● Task brief:
Keep only the lines where "Write" appears.

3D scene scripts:
################

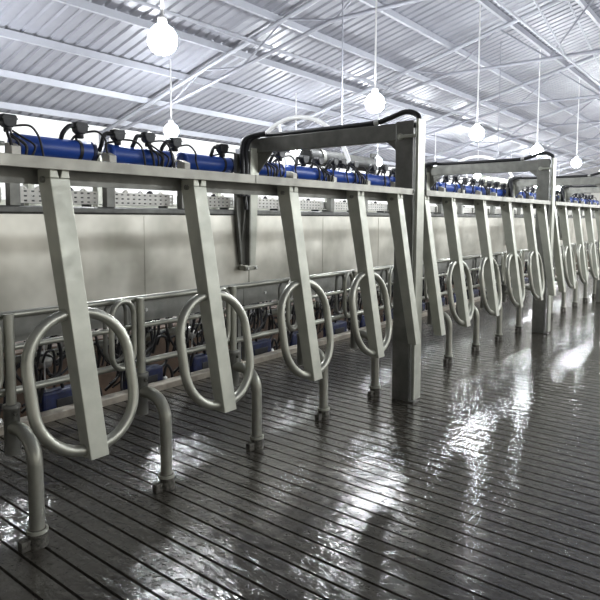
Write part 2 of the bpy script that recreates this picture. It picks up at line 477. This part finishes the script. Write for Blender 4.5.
# ------------------------------------------------------------------ brackets, trays, blue cylinders, valve heads, clusters
bx = [round(1.85 + .7065 * k, 3) for k in range(-3, 24)]
bloc = locate(bx)
cloc = locate([x + .05 for x in bx])
br0 = tr0 = bc0 = None
def bracket(label):
    t = thing('support_bracket', label, 'bracket', (0, 0, 0), 'brackets under the blue cylinders')
    MB().box(-.035, .035, 3.80, 3.86, 1.50, 1.74).build('upright', GALVD, t, .003)
    MB().prism([(3.765, 1.74), (3.86, 1.74), (3.86, 1.90), (3.83, 1.90), (3.765, 1.875)], 'x', -.03, .03).build('cradle', CREAM, t, .003)
    MB().box(-.045, .045, 3.77, 3.86, 1.73, 1.745).build('base_flange', CREAM, t)
    return t
def tray(label):
    t = None
    L, H = .625, .095; cols, rows = 12, 3
    xs = [0]; zs = [0]
    cw = L / cols; rh = H / rows
    for c in range(cols): xs += [c * cw + cw * .28, c * cw + cw * .72, (c + 1) * cw]
    for r in range(rows): zs += [r * rh + rh * .33, r * rh + rh * .67, (r + 1) * rh]
    bm = bmesh.new(); V = [[bm.verts.new((x, 0, z)) for x in xs] for z in zs]
    for j in range(len(zs) - 1):
        for i in range(len(xs) - 1):
            if i % 3 == 1 and j % 3 == 1: continue
            bm.faces.new((V[j][i], V[j][i + 1], V[j + 1][i + 1], V[j + 1][i]))
    r = bmesh.ops.extrude_face_region(bm, geom=bm.faces[:])
    bmesh.ops.translate(bm, verts=[v for v in r['geom'] if isinstance(v, bmesh.types.BMVert)], vec=(0, .006, 0))
    bmesh.ops.recalc_face_normals(bm, faces=bm.faces[:])
    me = bpy.data.meshes.new('perforated_tray'); bm.to_mesh(me); bm.free(); me.materials.append(WHITEP)
    o = bpy.data.objects.new('perforated_tray', me)
    t = thing('perforated_tray', label, 'cable tray', (0, 0, 0), 'perforated trays above the panels')
    o.name = 'perforated_face'; C.objects.link(o); o.parent = t
    MB().box(0, L, .006, .12, 0, .006).build('tray_floor', WHITEP, t)
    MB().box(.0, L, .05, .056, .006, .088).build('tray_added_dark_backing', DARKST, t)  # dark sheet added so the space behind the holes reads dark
    for dx_, rr in ((.08, .009), (.19, .012), (.33, .008), (.42, .013), (.53, .009)):
        MB().tube(bez([(dx_ - .06, .06, .02), (dx_ - .02, .06, .08), (dx_ + .02, .06, .11), (dx_ + .06, .06, .02)], 4), rr, 6).build('fitting', BLACK if rr > .012 else WHITEP, t)
    for x_ in (.05, L - .07):
        MB().box(x_, x_ + .02, .01, .11, -.02, 0).build('foot', DARKST, t)
    return t
def cylinder(label):
    t = thing('blue_cylinder', label, 'cylinder', (0, 0, 0), 'blue cylinders along the top of the row')
    MB().lathe([(.070, .0), (.072, .01), (.072, .55), (.070, .56)], (0, 0, 0), 'x', 24).build('barrel', BLUE, t)
    MB().lathe([(.045, -.012), (.074, -.008), (.076, .018), (.073, .02)], (0, 0, 0), 'x', 20).build('end_cap', BLUE, t)
    MB().lathe([(.073, .545), (.076, .548), (.076, .575), (.05, .585)], (0, 0, 0), 'x', 20).build('end_cap', BLUED, t)
    MB().lathe([(.016, .58), (.016, .645)], (0, 0, 0), 'x', 10).build('piston_rod', CLEAN, t)
    MB().lathe([(.077, .44), (.077, .465)], (0, 0, 0), 'x', 20).build('clamp_band', BLACKP, t)
    return t
for x in bx:
    lb = 'short cream and grey bracket, %s' % bloc[x].replace('right of', 'bracket right of').replace('left of', 'bracket left of')
    if br0 is None: br0 = bracket(lb); br0.location = (x, 0, 0)
    else: dup(br0, (x, 0, 0), lb)
    ct = cloc[x + .05]
    lb = 'white tray with square holes, %s' % ct.replace('right of', 'tray right of').replace('left of', 'tray left of')
    if tr0 is None: tr0 = tray(lb); tr0.location = (x + .04, 3.90, 1.52)
    else: dup(tr0, (x + .04, 3.90, 1.52), lb)
    lb = 'horizontal blue cylinder, %s' % ct.replace('right of', 'cylinder right of').replace('left of', 'cylinder left of')
    if bc0 is None: bc0 = cylinder(lb); bc0.location = (x + .048, 3.90, 1.90)
    else: dup(bc0, (x + .048, 3.90, 1.90), lb)

def valve(seed):
    rnd = random.Random(seed)
    t = thing('valve_head', '', 'valve', (0, 0, 0), 'black valve heads with hoses above the cylinders')
    b = MB(); b.prism([(-.05, .015), (-.042, -.028), (-.02, -.045), (.022, -.045), (.045, -.02), (.05, .02), (.045, .038), (-.045, .038)], 'y', -.035, .035)
    b.build('housing', BLACKP, t, .008)
    MB().lathe([(.02, -.075), (.026, -.07), (.026, -.045)], (0, 0, 0), 'z', 10).build('neck', BLACKP, t)
    MB().box(-.052, .052, -.037, .037, .008, .016).build('lid_rim', BLACKP, t)
    j = lambda s=.02: rnd.uniform(-s, s)
    MB().tube(bez([(-.035, 0, .005), (-.09, -.0 + j(), 0), (-.135, -.01, -.05), (-.155 + j(), .02, -.11), (-.16, .06, -.2)], 6), .0165, 8).build('bent_hose', BLACK, t)
    for k in range(4 if seed == 0 else 2):
        x = -.02 + .02 * k
        if seed:
            MB().tube(bez([(x, .0, -.05), (x * 2 + j(.03), .05, -.07), (x * 3 + .06 + j(.04), .09, -.12), (x * 3 + .08, .09, -.26)], 5), .009, 6).build('thin_hose', BLACK, t)
            continue
        MB().tube(bez([(x * .5, -.01, -.06), (x + j(.03), -.05 + j(.01), -.1), (x * 2.2 + .02 + j(.03), -.085, -.15 + j(.01)), (x * 2 + .03, -.082, -.23), (x * 2 + j(.03), -.03, -.30)], 5), .0075 if k % 2 else .0105, 6).build('thin_hose', BLACK, t)
    MB().tube(bez([(.03, -.0, -.03), (.10 + j(), -.05, -.03 + j()), (.16, -.07, -.075), (.19 + j(), -.06, -.14), (.2, -.07, -.24)], 5), .008, 6).build('thin_hose', BLACK, t)
    return t
vx = [-.2, .2, .55, .85, 1.16, 1.55, 1.85, 2.36, 2.67, 2.95, 3.22, 3.76]
extra = [4.30, 4.56, 4.95, 5.22, 5.50, 5.66, 5.92, 6.35, 6.62, 6.90, 7.15, 7.42]
x = 7.80
while x < 18.3:
    extra.append(round(x, 2)); x += .353
vx = vx + extra
vlo = locate(vx)
protos = [None] * 3
for i, x in enumerate(vx):
    k = i % 3
    lb = 'black valve head with hoses, %s' % vlo[x].replace('right of', 'valve right of').replace('left of', 'valve left of')
    z = 2.055 + random.uniform(-.012, .02)
    if protos[k] is None: protos[k] = valve(k); protos[k].location = (x, 3.87, z); protos[k]['label'] = lb
    else: dup(protos[k], (x, 3.87, z), lb)

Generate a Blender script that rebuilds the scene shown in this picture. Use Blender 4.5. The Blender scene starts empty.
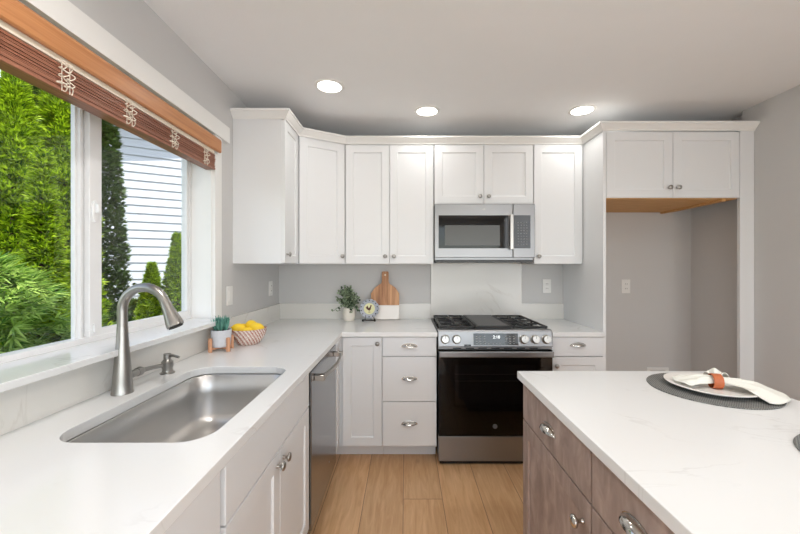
import bpy, bmesh, math, random
from mathutils import Vector, Matrix, noise
random.seed(7)
PI = math.pi
S = bpy.context.scene
C = S.collection
H = 1.35          # camera height
FZ = 0.035        # finished floor level
CT = 0.914        # worktop level

# ------------------------------------------------------------ camera
cd = bpy.data.cameras.new('camera'); cam = bpy.data.objects.new('camera', cd); C.objects.link(cam)
cam.location = (0, 0, H); cam.rotation_euler = (PI/2, 0, 0)
cd.sensor_width = 36; cd.lens = 16.2; cd.shift_x = -5/800; cd.shift_y = 0; cd.clip_start = 0.03
S.camera = cam
# ------------------------------------------------------------ world, sun, lights, exposure
W = bpy.data.worlds.new('world'); S.world = W; W.use_nodes = True
nt = W.node_tree; nt.nodes.clear()
sky = nt.nodes.new('ShaderNodeTexSky'); sky.sky_type = 'NISHITA'; sky.sun_disc = False
sky.sun_elevation = math.radians(52); sky.sun_rotation = math.radians(130); sky.air_density = 1.0; sky.dust_density = 0.6
bg = nt.nodes.new('ShaderNodeBackground'); bg.inputs[1].default_value = 0.40
wo = nt.nodes.new('ShaderNodeOutputWorld')
hs = nt.nodes.new('ShaderNodeHueSaturation'); hs.inputs['Saturation'].default_value = .55
nt.links.new(sky.outputs[0], hs.inputs['Color']); nt.links.new(hs.outputs[0], bg.inputs[0]); nt.links.new(bg.outputs[0], wo.inputs[0])
def light(name, kind, loc, energy, color=(1, 1, 1), aim=None, **kw):
    l = bpy.data.lights.new(name, kind); o = bpy.data.objects.new(name, l); C.objects.link(o)
    o.location = loc; l.energy = energy; l.color = color
    if aim is not None: o.rotation_euler = Vector(aim).to_track_quat('-Z', 'Y').to_euler()
    for k, v in kw.items(): setattr(l, k, v)
    return o
light('sun', 'SUN', (6, -4, 10), 6.0, (1, .96, .9), (-.45, .36, -.80), angle=0.01)
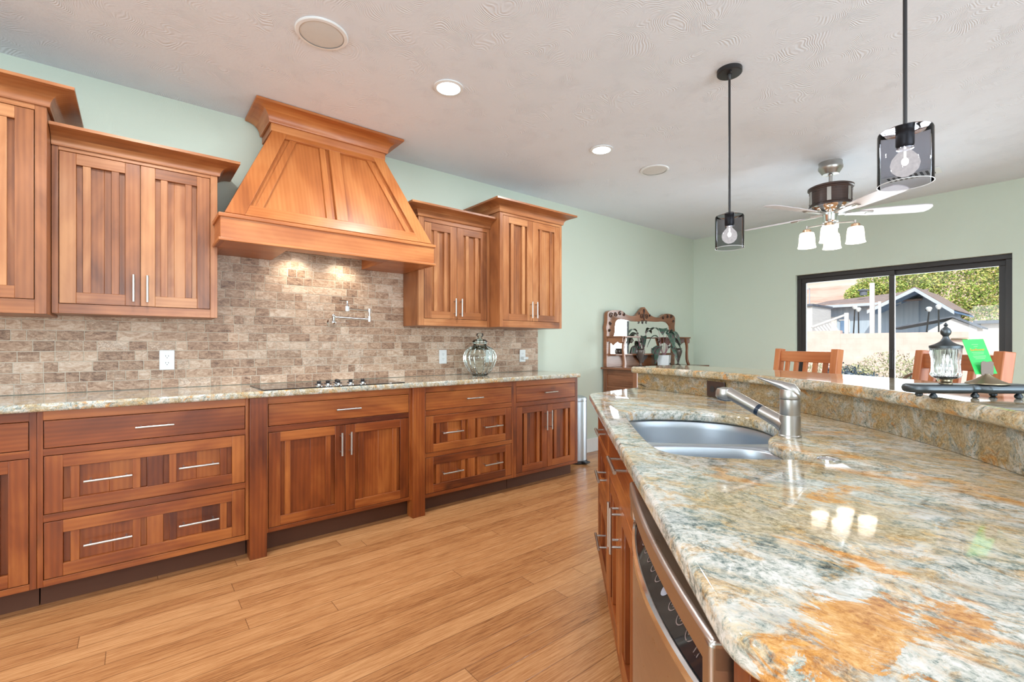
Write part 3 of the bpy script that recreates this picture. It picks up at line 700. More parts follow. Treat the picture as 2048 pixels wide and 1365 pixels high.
# dishwasher
def dishwasher():
    t = thing('dishwasher', 'stainless dishwasher with bowed door and black control strip in the island', 'dishwasher', isl(1.206, WF), IR)
    Wd = .650
    b = MB(); b.box(.004, Wd - .004, .031, .56, .10, .71); b.build('body', blackplastic, t)
    b = MB(); b.box(.004, Wd - .004, .07, .56, 0, .10); b.build('toe_kick', blackplastic, t)
    N = 24; bow = lambda u: .042 * (1 - (2 * u - 1) ** 2)
    X = lambda u: .006 + (Wd - .012) * u
    b = MB(); rs = []
    for i in range(N + 1):
        u = i / N; y = -.006 - bow(u) * .92
        rs.append([(X(u), y, .115), (X(u), y, .722), (X(u), y + .004, .728), (X(u), y + .012, .730), (X(u), .028, .730), (X(u), .028, .115)])
    b.rings(rs, g='z'); b.build('door', dwsteel, t, angle=30)
    b = MB(); rs = []
    for i in range(N + 1):
        u = i / N; y = -.006 - bow(u) * .92
        rs.append([(X(u), y - .002, .716), (X(u), y - .002, .7305), (X(u), y + .004, .7325), (X(u), y + .006, .716)])
    b.rings(rs, g='z'); b.build('door_edge_trim', chrome, t, angle=30)
    b = MB(); rs = []
    for i in range(N + 1):
        u = i / N; y = -.006 - bow(u) * .92
        rs.append([(X(u), y + .007, .7315), (X(u), .012, .784), (X(u), .027, .784), (X(u), .027, .7315)])
    b.rings(rs, g='z'); cp = b.build('control_panel', blackgloss, t, angle=30)
    # soft keys
    def pp(u, k, off=.0006):
        y0 = -.006 - bow(u) * .92 + .007
        return Vector((X(u), y0 + (.012 - y0) * k, .7315 + .0525 * k)) + Vector((0, -.8, .55)) * off
    legend = plain('key_legend', srgb(120, 104, 100), .5); litkey = plain('grey_key', srgb(150, 150, 160), .4)
    us = [.30, .36, .42, .48, .54, .61, .68, .74, .80]
    for q, u in enumerate(us):
        k = MB(); mm = 1 if q == 5 else 0
        n = 20; ring_o, ring_i = [], []
        for j in range(n):
            a = 2 * PI * j / n
            for rr, lst in ((1, ring_o), (.86, ring_i)):
                ca, sa = math.cos(a) * .019 * rr, math.sin(a) * .22 * rr
                lst.append(pp(u + ca, .47 + sa))
        if mm: k.rings([ring_o], cap0=True, cap1=False)
        else:
            k.rings([ring_o, ring_i], cap0=False, cap1=False)
            for e in (-.006, .004):
                k.rings([[pp(u + e, .38), pp(u + e + .004, .38), pp(u + e + .004, .56), pp(u + e, .56)]], cap0=True, cap1=False)
        k.build('key', litkey if mm else legend, cp)
    k = MB()
    for e in range(3):
        k.rings([[pp(.84 + e * .008, .25), pp(.843 + e * .008, .25), pp(.843 + e * .008, .5), pp(.84 + e * .008, .5)]], cap0=True, cap1=False)
    k.build('key_legend_lines', legend, cp)
    # handle: a thick squared bar with rounded returns
    b = MB(); rs = []
    path = []
    for i in range(25):
        u = i / 24; y = -.020 - .016 * (1 - (2 * u - 1) ** 2)
        path.append((X(u), y))
    th = .030
    for i, (x, y) in enumerate(path):
        rs.append([(x, y, .790), (x, y, .820), (x, y + .004, .825), (x, .012, .825), (x, .012, .785), (x, y + .004, .785)])
    b.rings(rs, g='x', smooth=True)
    b.box(X(0), X(0) + .03, -.018, .03, .735, .822); b.box(X(1) - .030, X(1), -.022, .03, .55, .821); b.box(X(0), X(1), .012, .03, .786, .872)
    b.build('handle', dwsteel, t, bevel=.005, seg=3)
dishwasher()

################

● Reply to the task:
Write part 2 of the bpy script that recreates this picture. It picks up at line 477. This part finishes the script. Write for Blender 4.5.
Write part 3 of the bpy script that recreates this picture. It picks up at line 700. More parts follow. Treat the picture as 2048 pixels wide and 1365 pixels high.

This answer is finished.